Dominique Sampiero,
Les Pluies battantes
éditions Lettres vives, 1996
Le talent de Dominique Sampiero est indubitable. Si les premiers livres se ressentaient d’imitations nombreuses, c’était naturel. L’essentiel était que déjà perçait une voix dont le timbre aujourd’hui s’affine et gagne en « fraîche évidence ». Si transparaît encore une certaine parenté avec Bobin, ici et là, l’univers de Sampiero est en train de s’édifier avec sa singularité propre qui a dépassé le stade des promesses.
Faisant suite à cinq autres parus l’an dernier – un véritable feu d’artifices –, ce recueil de proses, réparties en huit ensembles, se donne à lire et plus encore à relire comme une métaphore générale de l’écriture (et de la vie) qui se résumerait peut-être à trois axes principaux aux interpénétrations subtiles et puissantes : une réflexion sur le sens de la présence et de l’absence, la mort, l’amour.
L’art de Dominique Sampiero conjugue et quelquefois brasse l’abstraction et le concret. « Celui qui ne parle pas ne sait pas ce qu’il sait. Tout ce qui est su en lui est plus grand que lui. » Une remarque de ce type ne s’avale pas cul sec, à la différence de cette autre par exemple : « Il y a toujours un moment où l’on s’imagine que celui qui dort va se lever. C’est pesant ce sommeil où plus rien ne bouge. On est empêtré. »

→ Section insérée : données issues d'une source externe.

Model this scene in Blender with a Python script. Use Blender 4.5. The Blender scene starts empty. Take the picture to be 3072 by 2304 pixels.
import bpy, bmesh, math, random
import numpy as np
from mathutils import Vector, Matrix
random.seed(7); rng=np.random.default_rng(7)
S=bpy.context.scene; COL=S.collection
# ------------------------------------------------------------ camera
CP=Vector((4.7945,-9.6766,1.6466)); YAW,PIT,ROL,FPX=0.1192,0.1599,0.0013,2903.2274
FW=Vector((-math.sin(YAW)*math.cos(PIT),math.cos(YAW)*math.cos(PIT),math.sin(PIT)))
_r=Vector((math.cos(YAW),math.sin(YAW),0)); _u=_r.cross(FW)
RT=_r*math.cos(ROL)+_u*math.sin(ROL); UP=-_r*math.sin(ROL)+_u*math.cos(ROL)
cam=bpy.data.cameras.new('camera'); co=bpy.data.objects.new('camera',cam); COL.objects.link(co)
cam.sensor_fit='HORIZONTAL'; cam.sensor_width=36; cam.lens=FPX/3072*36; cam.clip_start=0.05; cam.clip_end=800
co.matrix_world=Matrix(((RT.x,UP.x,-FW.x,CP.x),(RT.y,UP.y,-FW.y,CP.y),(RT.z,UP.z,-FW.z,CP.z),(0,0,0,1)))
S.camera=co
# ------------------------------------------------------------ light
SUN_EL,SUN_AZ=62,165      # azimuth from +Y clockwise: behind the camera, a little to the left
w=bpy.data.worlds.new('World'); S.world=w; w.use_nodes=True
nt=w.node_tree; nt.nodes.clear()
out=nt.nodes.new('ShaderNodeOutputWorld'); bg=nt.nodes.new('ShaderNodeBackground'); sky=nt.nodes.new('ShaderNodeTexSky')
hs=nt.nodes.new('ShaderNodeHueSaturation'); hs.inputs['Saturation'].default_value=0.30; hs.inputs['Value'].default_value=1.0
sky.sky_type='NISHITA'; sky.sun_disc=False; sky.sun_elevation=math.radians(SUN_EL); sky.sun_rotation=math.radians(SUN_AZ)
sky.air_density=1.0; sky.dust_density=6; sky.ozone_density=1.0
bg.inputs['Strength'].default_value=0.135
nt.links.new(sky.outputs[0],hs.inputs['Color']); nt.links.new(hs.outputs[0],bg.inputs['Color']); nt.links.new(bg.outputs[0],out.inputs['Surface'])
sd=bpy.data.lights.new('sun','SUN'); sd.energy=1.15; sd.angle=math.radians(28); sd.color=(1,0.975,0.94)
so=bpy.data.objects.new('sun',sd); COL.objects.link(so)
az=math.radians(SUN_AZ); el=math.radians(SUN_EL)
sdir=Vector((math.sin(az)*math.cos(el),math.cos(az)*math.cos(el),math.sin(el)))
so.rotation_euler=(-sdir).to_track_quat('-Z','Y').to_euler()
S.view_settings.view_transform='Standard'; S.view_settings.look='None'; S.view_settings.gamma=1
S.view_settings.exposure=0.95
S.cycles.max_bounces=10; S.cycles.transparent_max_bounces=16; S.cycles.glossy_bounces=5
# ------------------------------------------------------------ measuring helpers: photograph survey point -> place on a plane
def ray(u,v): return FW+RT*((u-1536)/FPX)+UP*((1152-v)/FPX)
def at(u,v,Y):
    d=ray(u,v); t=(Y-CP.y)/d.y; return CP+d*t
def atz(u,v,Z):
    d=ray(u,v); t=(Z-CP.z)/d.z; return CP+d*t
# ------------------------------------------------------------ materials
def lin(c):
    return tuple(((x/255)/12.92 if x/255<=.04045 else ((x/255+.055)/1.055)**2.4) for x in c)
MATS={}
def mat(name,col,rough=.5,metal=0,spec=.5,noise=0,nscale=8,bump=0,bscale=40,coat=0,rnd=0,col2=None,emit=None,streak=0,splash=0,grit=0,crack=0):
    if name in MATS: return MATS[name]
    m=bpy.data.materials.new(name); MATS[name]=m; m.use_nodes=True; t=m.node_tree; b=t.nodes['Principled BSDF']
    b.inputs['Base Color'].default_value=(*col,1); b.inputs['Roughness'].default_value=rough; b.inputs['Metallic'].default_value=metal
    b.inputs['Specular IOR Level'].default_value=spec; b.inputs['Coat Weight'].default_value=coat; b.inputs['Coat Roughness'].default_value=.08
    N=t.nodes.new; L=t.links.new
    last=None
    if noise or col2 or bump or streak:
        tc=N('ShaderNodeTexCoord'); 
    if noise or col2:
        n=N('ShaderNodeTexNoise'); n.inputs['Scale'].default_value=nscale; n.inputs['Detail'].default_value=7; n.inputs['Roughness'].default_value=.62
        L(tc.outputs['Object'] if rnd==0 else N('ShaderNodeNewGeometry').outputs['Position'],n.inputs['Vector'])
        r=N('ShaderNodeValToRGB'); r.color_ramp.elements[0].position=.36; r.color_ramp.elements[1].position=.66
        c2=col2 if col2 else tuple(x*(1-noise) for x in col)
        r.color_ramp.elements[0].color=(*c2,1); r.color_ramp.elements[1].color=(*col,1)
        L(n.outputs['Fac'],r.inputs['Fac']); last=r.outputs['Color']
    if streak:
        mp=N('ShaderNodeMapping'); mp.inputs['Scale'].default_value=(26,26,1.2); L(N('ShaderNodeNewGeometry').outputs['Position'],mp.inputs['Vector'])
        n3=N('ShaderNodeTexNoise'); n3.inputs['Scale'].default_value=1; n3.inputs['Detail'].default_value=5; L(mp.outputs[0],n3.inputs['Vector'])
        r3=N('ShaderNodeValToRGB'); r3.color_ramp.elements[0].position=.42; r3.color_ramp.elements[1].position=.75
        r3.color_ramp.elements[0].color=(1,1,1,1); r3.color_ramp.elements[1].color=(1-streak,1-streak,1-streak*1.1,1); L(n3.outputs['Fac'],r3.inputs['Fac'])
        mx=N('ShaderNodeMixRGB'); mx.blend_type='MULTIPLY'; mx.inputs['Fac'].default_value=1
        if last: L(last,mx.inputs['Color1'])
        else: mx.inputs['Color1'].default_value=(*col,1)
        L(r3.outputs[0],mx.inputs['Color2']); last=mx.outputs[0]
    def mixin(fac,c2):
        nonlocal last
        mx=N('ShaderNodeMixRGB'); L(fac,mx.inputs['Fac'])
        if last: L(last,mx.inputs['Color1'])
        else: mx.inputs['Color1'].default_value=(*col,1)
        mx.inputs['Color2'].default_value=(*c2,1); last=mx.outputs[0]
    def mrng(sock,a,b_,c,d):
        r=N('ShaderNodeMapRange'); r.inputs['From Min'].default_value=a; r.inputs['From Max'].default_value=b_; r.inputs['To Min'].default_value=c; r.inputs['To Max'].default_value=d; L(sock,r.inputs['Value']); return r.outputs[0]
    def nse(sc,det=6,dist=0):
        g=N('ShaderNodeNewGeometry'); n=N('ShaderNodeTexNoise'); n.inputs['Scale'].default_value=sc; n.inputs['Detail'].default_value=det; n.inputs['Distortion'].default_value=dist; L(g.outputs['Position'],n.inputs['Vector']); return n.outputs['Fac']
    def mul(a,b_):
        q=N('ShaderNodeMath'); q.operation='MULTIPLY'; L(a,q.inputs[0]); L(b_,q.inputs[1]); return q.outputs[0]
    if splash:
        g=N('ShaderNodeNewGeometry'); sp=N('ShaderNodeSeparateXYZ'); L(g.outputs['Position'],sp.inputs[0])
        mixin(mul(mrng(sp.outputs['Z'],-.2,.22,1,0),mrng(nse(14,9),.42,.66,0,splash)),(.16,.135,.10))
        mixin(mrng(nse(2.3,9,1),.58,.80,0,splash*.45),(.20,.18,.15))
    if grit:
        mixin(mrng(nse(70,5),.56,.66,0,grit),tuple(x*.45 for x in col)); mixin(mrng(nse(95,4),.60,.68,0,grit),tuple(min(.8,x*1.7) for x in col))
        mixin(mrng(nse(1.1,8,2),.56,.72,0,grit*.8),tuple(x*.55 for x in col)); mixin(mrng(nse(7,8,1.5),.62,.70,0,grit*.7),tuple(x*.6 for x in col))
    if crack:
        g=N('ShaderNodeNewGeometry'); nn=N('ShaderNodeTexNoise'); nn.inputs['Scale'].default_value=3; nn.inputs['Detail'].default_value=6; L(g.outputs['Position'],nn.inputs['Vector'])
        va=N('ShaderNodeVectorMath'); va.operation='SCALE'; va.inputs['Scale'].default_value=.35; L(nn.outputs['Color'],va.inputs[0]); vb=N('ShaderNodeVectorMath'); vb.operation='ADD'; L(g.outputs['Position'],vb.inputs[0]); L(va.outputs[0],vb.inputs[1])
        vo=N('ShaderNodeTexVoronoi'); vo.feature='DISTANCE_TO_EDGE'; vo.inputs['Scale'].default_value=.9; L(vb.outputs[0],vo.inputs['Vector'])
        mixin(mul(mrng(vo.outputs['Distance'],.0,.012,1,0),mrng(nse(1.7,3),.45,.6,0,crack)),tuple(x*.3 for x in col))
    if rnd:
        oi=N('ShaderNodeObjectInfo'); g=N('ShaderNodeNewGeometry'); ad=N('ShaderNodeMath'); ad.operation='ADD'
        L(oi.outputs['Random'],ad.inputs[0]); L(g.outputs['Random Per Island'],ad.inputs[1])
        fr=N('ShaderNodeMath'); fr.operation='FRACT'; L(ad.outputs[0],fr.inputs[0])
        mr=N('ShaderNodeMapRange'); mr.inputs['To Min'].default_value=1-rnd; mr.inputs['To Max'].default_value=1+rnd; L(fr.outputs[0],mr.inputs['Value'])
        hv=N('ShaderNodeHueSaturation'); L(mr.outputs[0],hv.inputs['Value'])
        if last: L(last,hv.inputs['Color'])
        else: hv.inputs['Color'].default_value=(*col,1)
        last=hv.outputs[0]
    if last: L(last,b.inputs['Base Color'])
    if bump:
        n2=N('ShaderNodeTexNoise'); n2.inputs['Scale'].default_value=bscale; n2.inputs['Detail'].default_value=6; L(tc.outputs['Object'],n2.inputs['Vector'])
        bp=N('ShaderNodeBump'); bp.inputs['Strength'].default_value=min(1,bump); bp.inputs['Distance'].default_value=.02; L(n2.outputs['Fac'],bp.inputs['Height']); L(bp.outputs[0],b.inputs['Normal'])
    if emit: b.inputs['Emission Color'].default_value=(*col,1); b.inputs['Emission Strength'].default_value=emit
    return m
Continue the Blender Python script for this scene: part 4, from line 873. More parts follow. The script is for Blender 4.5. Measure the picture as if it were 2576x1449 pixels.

Le concret et l’abstraction mêlés, c’est tout l’art de la métaphore ; et c’est là que rutile, presque à perte de souffle, la voix de Sampiero. « Alors elle s’accroupit, saisit un morceau de ciel à son tour celui gris et lourd des jours de flaques et le griffe, le viole l’exaspère jusqu’au sang, le jus noir des ronces coule sous les portes, les vitres éclatent, dans son ventre une terre lourde pousse de toutes ses forces la porte de son être qui claque […] Une présence au bord des doigts ».
Il semble à peu près certain que nous soyons là devant un auteur de grand avenir, comme un Éluard peut-être au seuil des années trente. Ce serait vraiment dommage de ne pas tenir compte dès aujourd’hui des livres déjà essentiels de Dominique Sampiero.